For the many cases, simply having an EXPLAIN PLAN function will do the job when it comes to tuning SQL. However, from time to time, you want to dig a little deeper and with APEX, that takes a little more care. Because APEX is a metadata-driven low code environment, the query you wrote to build your app is not the same query that APEX runs on your behalf.
For example, lets say I’ve built myself an interactive report with a simple query to the EMMPLOYEES table.
I might have run that query in SQL Workshop and it seems to perform fine, but perhaps I’m not seeing the same performance when the report is running within my app. The more feature-packed the region is (eg faceted search), the more APEX will augment your original query in order to provide the features needed on the page. This is a one of the beauties of a low-code environment – much of the SQL heavy lifting is done for you.

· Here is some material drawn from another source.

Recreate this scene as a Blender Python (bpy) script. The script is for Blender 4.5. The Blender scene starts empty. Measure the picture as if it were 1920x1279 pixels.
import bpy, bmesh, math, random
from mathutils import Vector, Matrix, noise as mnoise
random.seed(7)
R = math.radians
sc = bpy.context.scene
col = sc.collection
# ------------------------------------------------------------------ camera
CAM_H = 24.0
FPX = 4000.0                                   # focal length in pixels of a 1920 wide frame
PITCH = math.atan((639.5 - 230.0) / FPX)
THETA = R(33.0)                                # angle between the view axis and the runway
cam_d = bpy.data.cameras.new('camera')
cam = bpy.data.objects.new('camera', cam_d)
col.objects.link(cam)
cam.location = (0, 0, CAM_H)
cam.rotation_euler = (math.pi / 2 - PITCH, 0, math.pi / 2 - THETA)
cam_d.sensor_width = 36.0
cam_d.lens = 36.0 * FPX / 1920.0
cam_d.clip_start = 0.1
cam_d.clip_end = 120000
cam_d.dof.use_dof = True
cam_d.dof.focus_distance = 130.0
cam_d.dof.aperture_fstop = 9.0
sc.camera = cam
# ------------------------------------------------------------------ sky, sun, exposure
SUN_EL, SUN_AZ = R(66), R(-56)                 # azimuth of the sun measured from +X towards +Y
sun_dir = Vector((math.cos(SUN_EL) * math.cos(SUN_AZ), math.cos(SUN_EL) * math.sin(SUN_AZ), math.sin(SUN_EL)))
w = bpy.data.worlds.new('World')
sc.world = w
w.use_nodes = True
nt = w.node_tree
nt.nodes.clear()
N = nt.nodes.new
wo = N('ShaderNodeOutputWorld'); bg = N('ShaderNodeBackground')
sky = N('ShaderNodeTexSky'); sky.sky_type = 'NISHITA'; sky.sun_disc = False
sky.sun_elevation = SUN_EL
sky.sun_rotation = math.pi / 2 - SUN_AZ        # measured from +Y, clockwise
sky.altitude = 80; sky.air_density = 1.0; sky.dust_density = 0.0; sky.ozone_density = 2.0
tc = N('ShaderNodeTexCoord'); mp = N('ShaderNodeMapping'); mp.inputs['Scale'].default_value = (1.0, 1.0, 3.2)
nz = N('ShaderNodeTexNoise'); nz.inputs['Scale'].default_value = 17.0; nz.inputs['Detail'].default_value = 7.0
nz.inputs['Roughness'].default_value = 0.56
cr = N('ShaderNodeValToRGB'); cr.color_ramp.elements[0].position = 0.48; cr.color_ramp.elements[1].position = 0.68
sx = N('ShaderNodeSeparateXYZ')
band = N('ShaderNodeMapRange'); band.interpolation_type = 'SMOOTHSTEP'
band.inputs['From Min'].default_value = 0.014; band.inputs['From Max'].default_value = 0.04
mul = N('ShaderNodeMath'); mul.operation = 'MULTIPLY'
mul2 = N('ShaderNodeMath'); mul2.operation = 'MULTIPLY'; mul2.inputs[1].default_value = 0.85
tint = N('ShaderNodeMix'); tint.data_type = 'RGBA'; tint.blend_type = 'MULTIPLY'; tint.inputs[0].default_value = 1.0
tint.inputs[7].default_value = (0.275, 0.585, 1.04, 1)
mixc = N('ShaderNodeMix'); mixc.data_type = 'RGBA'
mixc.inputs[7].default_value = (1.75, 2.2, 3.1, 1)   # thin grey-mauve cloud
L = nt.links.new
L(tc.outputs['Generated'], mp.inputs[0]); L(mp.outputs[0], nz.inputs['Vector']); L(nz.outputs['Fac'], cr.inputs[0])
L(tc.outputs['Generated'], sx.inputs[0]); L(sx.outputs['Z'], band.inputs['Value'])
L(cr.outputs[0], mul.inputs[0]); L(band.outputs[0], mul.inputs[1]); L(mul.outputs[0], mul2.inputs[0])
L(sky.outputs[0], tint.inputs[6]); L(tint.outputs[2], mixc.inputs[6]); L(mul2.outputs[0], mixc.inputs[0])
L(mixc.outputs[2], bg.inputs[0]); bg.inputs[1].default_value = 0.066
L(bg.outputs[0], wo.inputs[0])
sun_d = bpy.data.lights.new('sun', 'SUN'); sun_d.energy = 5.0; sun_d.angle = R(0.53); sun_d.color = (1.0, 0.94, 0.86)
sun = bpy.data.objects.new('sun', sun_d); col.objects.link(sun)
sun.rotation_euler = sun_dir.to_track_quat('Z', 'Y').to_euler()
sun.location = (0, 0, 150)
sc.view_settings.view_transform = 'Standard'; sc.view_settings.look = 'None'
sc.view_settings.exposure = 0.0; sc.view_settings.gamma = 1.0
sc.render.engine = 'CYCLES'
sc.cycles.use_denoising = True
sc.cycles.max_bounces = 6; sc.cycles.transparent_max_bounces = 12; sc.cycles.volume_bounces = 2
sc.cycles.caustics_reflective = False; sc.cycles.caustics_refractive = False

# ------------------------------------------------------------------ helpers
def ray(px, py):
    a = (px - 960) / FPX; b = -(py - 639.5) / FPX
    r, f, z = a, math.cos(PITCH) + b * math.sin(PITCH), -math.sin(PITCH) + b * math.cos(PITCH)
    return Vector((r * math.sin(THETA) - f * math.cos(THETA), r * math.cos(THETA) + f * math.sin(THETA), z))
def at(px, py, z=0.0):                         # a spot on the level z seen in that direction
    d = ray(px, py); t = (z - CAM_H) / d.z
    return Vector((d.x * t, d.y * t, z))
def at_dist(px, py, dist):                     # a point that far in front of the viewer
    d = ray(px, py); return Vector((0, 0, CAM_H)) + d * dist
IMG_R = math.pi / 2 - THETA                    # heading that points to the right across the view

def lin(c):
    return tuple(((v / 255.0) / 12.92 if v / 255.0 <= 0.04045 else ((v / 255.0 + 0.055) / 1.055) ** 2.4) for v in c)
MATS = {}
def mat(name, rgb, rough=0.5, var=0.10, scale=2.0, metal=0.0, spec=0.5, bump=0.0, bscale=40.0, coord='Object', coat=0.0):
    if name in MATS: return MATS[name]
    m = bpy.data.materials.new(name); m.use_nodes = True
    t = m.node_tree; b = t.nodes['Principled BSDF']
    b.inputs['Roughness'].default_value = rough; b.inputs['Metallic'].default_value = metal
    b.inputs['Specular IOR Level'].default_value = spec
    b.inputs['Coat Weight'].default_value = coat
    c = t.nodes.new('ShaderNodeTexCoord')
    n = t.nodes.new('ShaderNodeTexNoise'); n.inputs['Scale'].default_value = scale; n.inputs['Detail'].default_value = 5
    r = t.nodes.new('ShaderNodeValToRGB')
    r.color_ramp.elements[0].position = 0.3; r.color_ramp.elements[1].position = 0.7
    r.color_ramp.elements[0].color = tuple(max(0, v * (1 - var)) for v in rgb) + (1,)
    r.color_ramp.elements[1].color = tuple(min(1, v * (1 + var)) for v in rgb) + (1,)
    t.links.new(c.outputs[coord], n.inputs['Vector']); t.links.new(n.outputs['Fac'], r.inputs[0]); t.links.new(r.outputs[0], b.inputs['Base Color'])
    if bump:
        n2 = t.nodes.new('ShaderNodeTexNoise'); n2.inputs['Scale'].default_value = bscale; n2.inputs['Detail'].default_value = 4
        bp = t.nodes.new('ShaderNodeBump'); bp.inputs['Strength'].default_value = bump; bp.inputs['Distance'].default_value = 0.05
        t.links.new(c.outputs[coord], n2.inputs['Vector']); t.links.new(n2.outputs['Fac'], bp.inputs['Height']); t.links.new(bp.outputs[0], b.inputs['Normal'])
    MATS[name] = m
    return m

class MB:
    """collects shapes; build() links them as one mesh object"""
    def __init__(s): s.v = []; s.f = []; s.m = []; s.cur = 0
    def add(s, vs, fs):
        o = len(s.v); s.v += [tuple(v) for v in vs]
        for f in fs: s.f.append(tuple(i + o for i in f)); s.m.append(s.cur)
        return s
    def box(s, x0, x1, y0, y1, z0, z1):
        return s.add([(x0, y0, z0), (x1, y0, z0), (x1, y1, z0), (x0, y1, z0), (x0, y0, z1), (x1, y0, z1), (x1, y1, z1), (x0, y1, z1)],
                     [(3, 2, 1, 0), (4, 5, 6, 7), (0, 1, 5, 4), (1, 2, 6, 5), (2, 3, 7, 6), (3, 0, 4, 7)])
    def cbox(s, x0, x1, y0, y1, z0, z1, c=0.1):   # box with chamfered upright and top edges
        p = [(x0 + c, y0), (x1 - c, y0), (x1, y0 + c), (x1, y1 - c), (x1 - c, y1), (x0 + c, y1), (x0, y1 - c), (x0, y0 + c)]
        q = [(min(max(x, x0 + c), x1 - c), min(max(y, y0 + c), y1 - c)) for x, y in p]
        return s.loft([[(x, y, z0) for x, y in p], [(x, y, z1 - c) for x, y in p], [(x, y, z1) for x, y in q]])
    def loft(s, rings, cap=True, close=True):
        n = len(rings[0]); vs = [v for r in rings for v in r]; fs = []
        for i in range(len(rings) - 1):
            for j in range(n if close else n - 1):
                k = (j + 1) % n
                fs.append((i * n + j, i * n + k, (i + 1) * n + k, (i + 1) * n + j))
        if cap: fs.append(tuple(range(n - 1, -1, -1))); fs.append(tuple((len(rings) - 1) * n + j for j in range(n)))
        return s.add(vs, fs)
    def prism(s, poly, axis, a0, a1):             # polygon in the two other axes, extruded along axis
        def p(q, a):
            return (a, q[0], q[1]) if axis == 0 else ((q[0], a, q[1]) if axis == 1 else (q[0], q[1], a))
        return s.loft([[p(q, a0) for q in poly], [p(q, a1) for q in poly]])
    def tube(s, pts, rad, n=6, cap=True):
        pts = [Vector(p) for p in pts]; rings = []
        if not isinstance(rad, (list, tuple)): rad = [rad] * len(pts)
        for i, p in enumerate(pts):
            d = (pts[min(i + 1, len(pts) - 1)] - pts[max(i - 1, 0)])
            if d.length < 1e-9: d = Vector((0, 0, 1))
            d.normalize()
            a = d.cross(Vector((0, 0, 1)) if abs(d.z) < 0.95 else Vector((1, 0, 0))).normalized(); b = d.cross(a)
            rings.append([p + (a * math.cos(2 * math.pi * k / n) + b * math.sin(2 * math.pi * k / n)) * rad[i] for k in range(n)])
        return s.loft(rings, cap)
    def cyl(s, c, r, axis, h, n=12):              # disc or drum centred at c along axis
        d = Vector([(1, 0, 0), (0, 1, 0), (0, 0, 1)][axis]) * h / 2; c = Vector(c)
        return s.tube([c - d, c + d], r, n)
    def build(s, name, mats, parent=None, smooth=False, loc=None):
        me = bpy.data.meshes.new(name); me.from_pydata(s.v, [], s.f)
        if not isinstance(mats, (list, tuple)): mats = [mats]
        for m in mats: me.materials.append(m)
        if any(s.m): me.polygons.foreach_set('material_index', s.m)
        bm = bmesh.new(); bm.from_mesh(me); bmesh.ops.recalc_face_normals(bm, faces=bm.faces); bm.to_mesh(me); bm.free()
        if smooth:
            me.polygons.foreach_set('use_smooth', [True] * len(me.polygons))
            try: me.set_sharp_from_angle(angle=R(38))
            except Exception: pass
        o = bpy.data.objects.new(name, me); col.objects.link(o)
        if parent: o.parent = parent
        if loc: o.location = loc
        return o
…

Thus in order to the see the true query that APEX ran, I can switch on debug and re-run the page to let me see the query that APEX ran on my behalf to support things like pagination, filtering, etc etc.
From the debug log, I can then take this query and start to look at how the true query runs in SQL Workshop, and look at its EXPLAIN PLAN output.

But often when I’m trying to tune a piece of SQL, a critical piece of the puzzle is comparing the estimated rows to the actual rows, so that I can see if the optimizer was working with good information. I’d like to be able to use the GATHER_PLAN_STATISTICS hint but in SQL Workshop to get the cursor output from DBMS_XPLAN, I’ll need the SQL_ID or I’ll need to save the entire sheet as a script so that it runs in a single trip to the database. That’s a little cumbersome for me.
To overcome this, I wrote a little procedure APEX_PLAN which takes your SQL as an input, automatically adds the GATHER_PLAN_STATISTICS hint, and runs the SQL in an anonymous block and sends back the plan statistics via DBMS_OUTPUT in the familiar command line style output format.

This lets me easily check the stats and make decisions on how to improve the SQL via optimizer statistics, or optimizer hints, or even recasting the base SQL that APEX used to build the runtime SQL.
If you think this will be useful for your own environments, you can grab the source from my git repo. It’s still very much a work in progress – I’d like to extend it so that you can just drop in pretty much any APEX region SQL source – but that will require bind variable support etc. Watch this space.
Update: The routine now has some rudimentary bind variable support as well, which should make it easier to simply paste in APEX generated SQLs that contain things like pagination binds etc.